Décomposer, segmenter, individualiser le temps et l’espace
revient à recomposer « un mouvement d’ensemble
et un déroulement commun qui n’est ni effectué
par un véritable ensemble ni vécu dans un véritable
commun » [35].
Il faut interpréter l’organisation des bâtiments
exactement de cette manière. Ils sont conçus afin
d’optimiser la transmission d’informations, c’est-à-dire
de supprimer tout délai : l’idéal benthamien
est celui de l’immédiateté. Efficacité
rime avec suppression de tout vide temporel, cela revient à
rechercher constamment l’instantanéité. [36]

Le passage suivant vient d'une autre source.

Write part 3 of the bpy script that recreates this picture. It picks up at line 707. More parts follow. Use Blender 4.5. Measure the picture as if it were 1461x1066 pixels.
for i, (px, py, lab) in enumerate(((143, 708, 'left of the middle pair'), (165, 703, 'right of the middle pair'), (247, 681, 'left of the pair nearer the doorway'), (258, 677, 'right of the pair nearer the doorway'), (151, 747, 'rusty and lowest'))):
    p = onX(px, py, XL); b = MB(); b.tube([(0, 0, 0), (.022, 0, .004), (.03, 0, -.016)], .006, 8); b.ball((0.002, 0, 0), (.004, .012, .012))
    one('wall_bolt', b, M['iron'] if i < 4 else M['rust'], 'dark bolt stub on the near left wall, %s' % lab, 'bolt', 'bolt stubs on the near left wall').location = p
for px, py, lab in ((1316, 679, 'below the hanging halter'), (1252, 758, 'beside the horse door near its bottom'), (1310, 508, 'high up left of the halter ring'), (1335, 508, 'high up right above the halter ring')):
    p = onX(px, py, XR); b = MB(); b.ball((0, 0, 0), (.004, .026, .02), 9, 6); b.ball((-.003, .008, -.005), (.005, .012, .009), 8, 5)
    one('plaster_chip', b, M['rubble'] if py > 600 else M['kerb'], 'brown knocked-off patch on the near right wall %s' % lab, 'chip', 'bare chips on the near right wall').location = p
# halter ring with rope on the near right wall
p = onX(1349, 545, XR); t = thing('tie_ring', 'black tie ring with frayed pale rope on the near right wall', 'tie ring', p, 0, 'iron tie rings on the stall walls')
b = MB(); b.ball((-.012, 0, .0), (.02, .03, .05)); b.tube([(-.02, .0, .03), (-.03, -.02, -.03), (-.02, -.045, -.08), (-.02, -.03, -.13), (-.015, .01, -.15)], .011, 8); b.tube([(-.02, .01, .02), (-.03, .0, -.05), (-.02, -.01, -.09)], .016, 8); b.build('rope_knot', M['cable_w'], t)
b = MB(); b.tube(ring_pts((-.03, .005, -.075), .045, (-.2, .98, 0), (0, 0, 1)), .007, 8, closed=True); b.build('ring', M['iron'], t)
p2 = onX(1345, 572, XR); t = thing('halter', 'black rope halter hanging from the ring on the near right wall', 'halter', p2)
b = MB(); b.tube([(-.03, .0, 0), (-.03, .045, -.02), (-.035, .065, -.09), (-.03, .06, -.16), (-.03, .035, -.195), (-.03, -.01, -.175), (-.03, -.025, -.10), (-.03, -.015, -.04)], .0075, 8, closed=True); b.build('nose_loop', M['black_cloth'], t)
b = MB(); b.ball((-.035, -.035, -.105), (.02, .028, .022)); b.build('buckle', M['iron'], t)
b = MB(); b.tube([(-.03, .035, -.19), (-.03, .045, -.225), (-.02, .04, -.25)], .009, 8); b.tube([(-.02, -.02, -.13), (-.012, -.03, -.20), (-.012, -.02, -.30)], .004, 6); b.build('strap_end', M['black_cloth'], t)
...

Après avoir été répartis dans l’espace,
assujettis à un rythme spécifique à travers
un temps et une durée interne imposés par une mesure
externe, les corps doivent être rassemblés le plus
rationnellement possible afin de constituer un groupe, une classe
plus puissante et plus efficace que la somme des individus qui le
composent. Il est ainsi nécessaire de « construire
une machine ». Chaque individu devient un individu avec sa
propre durée et ces multiples « corps-durée
» doivent s’intégrer dans cette machine corporelle
et disciplinaire. Elle a pour but de maximiser la force utile de
ces groupes tout en minimisant leur force politique. Appliqué
à l’Etat, cela veut dire que le contrôle des
fonctionnaires implique de maximiser leur efficacité tout
en minimisant leur rôle, leur pouvoir politique ce qui revient
à renforcer le pouvoir politique du peuple.
L’organisation architecturale transparente permet de contrôler
les activités des fonctionnaires : la machine étatique
doit être contrôlée ou, plus précisément,
sa force productrice et son efficacité doivent être
visibles pour être contrôlées.
3. La discipline comme dressage
La fonction principale du pouvoir disciplinaire est de dresser
[37]. Il repose sur trois opérations : la surveillance hiérarchique,
la sanction normalisatrice et l’examen. La surveillance hiérarchique
transforme l’architecture en un outil du pouvoir sur les individus
grâce à une visibilité totale et constante :
chaque individu est soumis au pouvoir en raison de sa visibilité
mais cette visibilité n’est possible que par l’exercice
du pouvoir. La surveillance hiérarchique articule actes de
regard et états de visibilité. Chacun surveille chacun
tout en se sentant constamment surveillé par un groupe d’individus,
rendant ainsi inutile toute obligation de surveillance : l’emboîtement
spatial des surveillances hiérarchisées aboutit donc
à l’auto-surveillance, le groupe est sous contrôle
et docile [38].
Il ne suffit pas d’établir un état constant
de surveillance, encore faut-il savoir ce qui doit être surveillé.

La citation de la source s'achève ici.